__Given problem__: Reproduce each line exactly. Skip none.
──────── Supplied material
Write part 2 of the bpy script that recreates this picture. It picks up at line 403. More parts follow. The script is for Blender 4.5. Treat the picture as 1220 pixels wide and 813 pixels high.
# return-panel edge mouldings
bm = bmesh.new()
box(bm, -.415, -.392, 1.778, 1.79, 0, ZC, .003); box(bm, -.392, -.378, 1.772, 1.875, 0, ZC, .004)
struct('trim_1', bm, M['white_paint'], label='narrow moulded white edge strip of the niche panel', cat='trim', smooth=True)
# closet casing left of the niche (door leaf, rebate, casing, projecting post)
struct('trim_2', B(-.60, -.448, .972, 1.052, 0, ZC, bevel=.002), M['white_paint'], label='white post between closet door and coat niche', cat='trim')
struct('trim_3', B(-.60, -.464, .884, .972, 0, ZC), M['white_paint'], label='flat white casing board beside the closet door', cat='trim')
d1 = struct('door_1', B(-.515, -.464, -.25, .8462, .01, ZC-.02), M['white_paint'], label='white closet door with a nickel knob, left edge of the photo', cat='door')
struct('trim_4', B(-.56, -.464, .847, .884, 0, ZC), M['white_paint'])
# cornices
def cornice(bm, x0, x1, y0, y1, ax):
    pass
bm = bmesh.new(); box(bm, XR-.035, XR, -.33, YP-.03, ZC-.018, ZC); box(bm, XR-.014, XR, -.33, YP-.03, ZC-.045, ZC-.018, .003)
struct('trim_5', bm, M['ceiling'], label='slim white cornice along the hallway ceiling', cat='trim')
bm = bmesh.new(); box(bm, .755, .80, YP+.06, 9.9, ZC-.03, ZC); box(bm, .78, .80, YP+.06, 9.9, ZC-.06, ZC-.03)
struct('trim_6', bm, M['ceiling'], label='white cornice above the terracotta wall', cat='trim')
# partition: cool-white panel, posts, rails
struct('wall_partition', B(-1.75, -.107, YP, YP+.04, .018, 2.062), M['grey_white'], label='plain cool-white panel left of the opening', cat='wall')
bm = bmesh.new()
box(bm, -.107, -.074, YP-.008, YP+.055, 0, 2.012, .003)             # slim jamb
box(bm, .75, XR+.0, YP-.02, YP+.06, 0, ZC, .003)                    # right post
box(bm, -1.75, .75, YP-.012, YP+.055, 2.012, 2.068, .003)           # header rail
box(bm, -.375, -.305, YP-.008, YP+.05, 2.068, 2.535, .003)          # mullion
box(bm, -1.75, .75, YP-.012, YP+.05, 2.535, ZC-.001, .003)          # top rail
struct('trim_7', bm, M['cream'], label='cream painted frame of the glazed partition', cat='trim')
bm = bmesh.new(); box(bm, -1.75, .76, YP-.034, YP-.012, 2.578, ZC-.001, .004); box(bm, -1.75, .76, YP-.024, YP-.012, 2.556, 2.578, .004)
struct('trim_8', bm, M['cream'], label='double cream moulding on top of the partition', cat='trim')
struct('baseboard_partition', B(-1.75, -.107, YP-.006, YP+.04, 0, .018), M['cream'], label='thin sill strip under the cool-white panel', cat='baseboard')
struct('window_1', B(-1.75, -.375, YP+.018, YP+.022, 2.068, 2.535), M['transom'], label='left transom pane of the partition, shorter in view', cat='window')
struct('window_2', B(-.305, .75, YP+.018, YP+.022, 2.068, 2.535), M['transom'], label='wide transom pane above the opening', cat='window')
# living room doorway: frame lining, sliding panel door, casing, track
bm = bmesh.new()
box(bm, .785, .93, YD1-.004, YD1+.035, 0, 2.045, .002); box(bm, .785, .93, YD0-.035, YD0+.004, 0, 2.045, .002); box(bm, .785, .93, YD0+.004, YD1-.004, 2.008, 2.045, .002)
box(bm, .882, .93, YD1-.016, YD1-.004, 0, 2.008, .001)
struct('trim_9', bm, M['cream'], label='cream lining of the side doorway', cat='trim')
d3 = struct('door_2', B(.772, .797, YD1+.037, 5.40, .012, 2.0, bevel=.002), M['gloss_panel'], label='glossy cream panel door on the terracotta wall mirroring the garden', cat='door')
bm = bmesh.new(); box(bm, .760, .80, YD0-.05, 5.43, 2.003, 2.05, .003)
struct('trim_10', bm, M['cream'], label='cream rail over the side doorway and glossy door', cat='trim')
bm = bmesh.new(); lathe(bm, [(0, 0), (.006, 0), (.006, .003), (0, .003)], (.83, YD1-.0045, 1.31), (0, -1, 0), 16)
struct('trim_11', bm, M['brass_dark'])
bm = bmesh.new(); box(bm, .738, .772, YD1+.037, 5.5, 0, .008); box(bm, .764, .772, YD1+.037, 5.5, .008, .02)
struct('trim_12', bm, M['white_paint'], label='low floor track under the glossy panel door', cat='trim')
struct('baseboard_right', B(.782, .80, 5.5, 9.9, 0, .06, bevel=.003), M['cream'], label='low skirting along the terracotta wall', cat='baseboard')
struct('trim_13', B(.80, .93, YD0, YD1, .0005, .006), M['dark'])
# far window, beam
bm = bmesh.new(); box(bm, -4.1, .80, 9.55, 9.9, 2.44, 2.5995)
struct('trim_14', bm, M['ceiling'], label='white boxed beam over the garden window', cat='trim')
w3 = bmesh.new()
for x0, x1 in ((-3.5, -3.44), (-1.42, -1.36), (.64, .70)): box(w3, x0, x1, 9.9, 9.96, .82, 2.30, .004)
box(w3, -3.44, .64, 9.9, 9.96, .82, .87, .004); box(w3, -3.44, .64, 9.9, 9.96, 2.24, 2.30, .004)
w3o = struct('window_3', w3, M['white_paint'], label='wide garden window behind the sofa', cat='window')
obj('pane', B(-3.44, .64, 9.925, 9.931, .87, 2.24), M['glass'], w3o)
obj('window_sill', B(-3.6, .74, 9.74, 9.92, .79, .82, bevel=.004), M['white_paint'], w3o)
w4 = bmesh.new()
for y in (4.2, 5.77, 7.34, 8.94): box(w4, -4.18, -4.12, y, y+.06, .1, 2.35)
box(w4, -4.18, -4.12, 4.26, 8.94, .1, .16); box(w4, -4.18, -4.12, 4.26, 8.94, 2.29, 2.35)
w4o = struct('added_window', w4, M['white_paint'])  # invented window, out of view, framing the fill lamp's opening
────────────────
__Written reply__:
Write part 2 of the bpy script that recreates this picture. It picks up at line 403. More parts follow. The script is for Blender 4.5. Treat the picture as 1220 pixels wide and 813 pixels high.
# return-panel edge mouldings
bm = bmesh.new()
box(bm, -.415, -.392, 1.778, 1.79, 0, ZC, .003); box(bm, -.392, -.378, 1.772, 1.875, 0, ZC, .004)
struct('trim_1', bm, M['white_paint'], label='narrow moulded white edge strip of the niche panel', cat='trim', smooth=True)
# closet casing left of the niche (door leaf, rebate, casing, projecting post)
struct('trim_2', B(-.60, -.448, .972, 1.052, 0, ZC, bevel=.002), M['white_paint'], label='white post between closet door and coat niche', cat='trim')
struct('trim_3', B(-.60, -.464, .884, .972, 0, ZC), M['white_paint'], label='flat white casing board beside the closet door', cat='trim')
d1 = struct('door_1', B(-.515, -.464, -.25, .8462, .01, ZC-.02), M['white_paint'], label='white closet door with a nickel knob, left edge of the photo', cat='door')
struct('trim_4', B(-.56, -.464, .847, .884, 0, ZC), M['white_paint'])
# cornices
def cornice(bm, x0, x1, y0, y1, ax):
    pass
bm = bmesh.new(); box(bm, XR-.035, XR, -.33, YP-.03, ZC-.018, ZC); box(bm, XR-.014, XR, -.33, YP-.03, ZC-.045, ZC-.018, .003)
struct('trim_5', bm, M['ceiling'], label='slim white cornice along the hallway ceiling', cat='trim')
bm = bmesh.new(); box(bm, .755, .80, YP+.06, 9.9, ZC-.03, ZC); box(bm, .78, .80, YP+.06, 9.9, ZC-.06, ZC-.03)
struct('trim_6', bm, M['ceiling'], label='white cornice above the terracotta wall', cat='trim')
# partition: cool-white panel, posts, rails
struct('wall_partition', B(-1.75, -.107, YP, YP+.04, .018, 2.062), M['grey_white'], label='plain cool-white panel left of the opening', cat='wall')
bm = bmesh.new()
box(bm, -.107, -.074, YP-.008, YP+.055, 0, 2.012, .003)             # slim jamb
box(bm, .75, XR+.0, YP-.02, YP+.06, 0, ZC, .003)                    # right post
box(bm, -1.75, .75, YP-.012, YP+.055, 2.012, 2.068, .003)           # header rail
box(bm, -.375, -.305, YP-.008, YP+.05, 2.068, 2.535, .003)          # mullion
box(bm, -1.75, .75, YP-.012, YP+.05, 2.535, ZC-.001, .003)          # top rail
struct('trim_7', bm, M['cream'], label='cream painted frame of the glazed partition', cat='trim')
bm = bmesh.new(); box(bm, -1.75, .76, YP-.034, YP-.012, 2.578, ZC-.001, .004); box(bm, -1.75, .76, YP-.024, YP-.012, 2.556, 2.578, .004)
struct('trim_8', bm, M['cream'], label='double cream moulding on top of the partition', cat='trim')
struct('baseboard_partition', B(-1.75, -.107, YP-.006, YP+.04, 0, .018), M['cream'], label='thin sill strip under the cool-white panel', cat='baseboard')
struct('window_1', B(-1.75, -.375, YP+.018, YP+.022, 2.068, 2.535), M['transom'], label='left transom pane of the partition, shorter in view', cat='window')
struct('window_2', B(-.305, .75, YP+.018, YP+.022, 2.068, 2.535), M['transom'], label='wide transom pane above the opening', cat='window')
# living room doorway: frame lining, sliding panel door, casing, track
bm = bmesh.new()
box(bm, .785, .93, YD1-.004, YD1+.035, 0, 2.045, .002); box(bm, .785, .93, YD0-.035, YD0+.004, 0, 2.045, .002); box(bm, .785, .93, YD0+.004, YD1-.004, 2.008, 2.045, .002)
box(bm, .882, .93, YD1-.016, YD1-.004, 0, 2.008, .001)
struct('trim_9', bm, M['cream'], label='cream lining of the side doorway', cat='trim')
d3 = struct('door_2', B(.772, .797, YD1+.037, 5.40, .012, 2.0, bevel=.002), M['gloss_panel'], label='glossy cream panel door on the terracotta wall mirroring the garden', cat='door')
bm = bmesh.new(); box(bm, .760, .80, YD0-.05, 5.43, 2.003, 2.05, .003)
struct('trim_10', bm, M['cream'], label='cream rail over the side doorway and glossy door', cat='trim')
bm = bmesh.new(); lathe(bm, [(0, 0), (.006, 0), (.006, .003), (0, .003)], (.83, YD1-.0045, 1.31), (0, -1, 0), 16)
struct('trim_11', bm, M['brass_dark'])
bm = bmesh.new(); box(bm, .738, .772, YD1+.037, 5.5, 0, .008); box(bm, .764, .772, YD1+.037, 5.5, .008, .02)
struct('trim_12', bm, M['white_paint'], label='low floor track under the glossy panel door', cat='trim')
struct('baseboard_right', B(.782, .80, 5.5, 9.9, 0, .06, bevel=.003), M['cream'], label='low skirting along the terracotta wall', cat='baseboard')
struct('trim_13', B(.80, .93, YD0, YD1, .0005, .006), M['dark'])
# far window, beam
bm = bmesh.new(); box(bm, -4.1, .80, 9.55, 9.9, 2.44, 2.5995)
struct('trim_14', bm, M['ceiling'], label='white boxed beam over the garden window', cat='trim')
w3 = bmesh.new()
for x0, x1 in ((-3.5, -3.44), (-1.42, -1.36), (.64, .70)): box(w3, x0, x1, 9.9, 9.96, .82, 2.30, .004)
box(w3, -3.44, .64, 9.9, 9.96, .82, .87, .004); box(w3, -3.44, .64, 9.9, 9.96, 2.24, 2.30, .004)
w3o = struct('window_3', w3, M['white_paint'], label='wide garden window behind the sofa', cat='window')
obj('pane', B(-3.44, .64, 9.925, 9.931, .87, 2.24), M['glass'], w3o)
obj('window_sill', B(-3.6, .74, 9.74, 9.92, .79, .82, bevel=.004), M['white_paint'], w3o)
w4 = bmesh.new()
for y in (4.2, 5.77, 7.34, 8.94): box(w4, -4.18, -4.12, y, y+.06, .1, 2.35)
box(w4, -4.18, -4.12, 4.26, 8.94, .1, .16); box(w4, -4.18, -4.12, 4.26, 8.94, 2.29, 2.35)
w4o = struct('added_window', w4, M['white_paint'])  # invented window, out of view, framing the fill lamp's opening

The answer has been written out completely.